My father told his version of the truth out loud to anyone who was in earshot, regardless of their age or relation to the family. Your mother has left and I don’t know why and we’ll all get through this. Getting through this meant finding my friend Lynne’s widowed mother preparing stuffed peppers in my mother’s kitchen the next week. After dad hit on Lynne’s divorced pepper prepping mother some time shortly after she prepared the peppers, she never returned. Eventually Lynne and I were sneaking around because her mother wanted her to be far away from dad and his crazy household of newly motherless children.
Dad was overly enthusiastic about joining Parents Without Partners within weeks of my mother’s departure, involving my youngest brother in such activities as a trip to Wild West City and support groups for the kids of Parents Without Partners. It all seemed fucking ridiculous to me.
My mother did come home in November, the week before Thanksgiving. She came home as the conquering heroine there to rescue her bedraggled family from a year without a Santa Claus. We picked her up from the airport that dreary day and there she was shining with her newly dyed blonde hair. No more severe, dark bun fastened daily to the back of her head, her Italian skin was even darker with a deep tan. I refused to make eye contact, smile or say a word. We all walked through the airport and waited for her luggage.

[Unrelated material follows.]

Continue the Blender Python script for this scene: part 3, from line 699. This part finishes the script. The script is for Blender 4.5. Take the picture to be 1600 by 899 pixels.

Picking up the unfamiliar bags, she said hello to me specifically, calling me by my name. “Hello, Gen.” I looked at her in her Members Only jacket and her jeans, tighter than my own, and walked on. “Geneiveve!!” I looked at her. “Stop it. Talk to me. Grow up.”
I looked her squarely in the eye and in the very first act of consciously chosen confrontation, rebellion and outright truly expressed anger for the first time in my life, to my own mother, I said, “Why don’t YOU grow up?” The words pulled the breath from my body as they left my mouth. There was no wooden spoon that came flying towards me out of some secret Members Only zippered pocket.. There was no smash of an open palm into the side of my head. There was no “Fuck you. Sit down and shut the fuck up,” directed towards me, all of which I very well expected after showing such a display of my own emotions and opinions. There was nothing. We walked out of the airport, got into the car, drove home and started Thanksgiving preparations. Not another word was ever said about that seven month absence of our mother from our lives.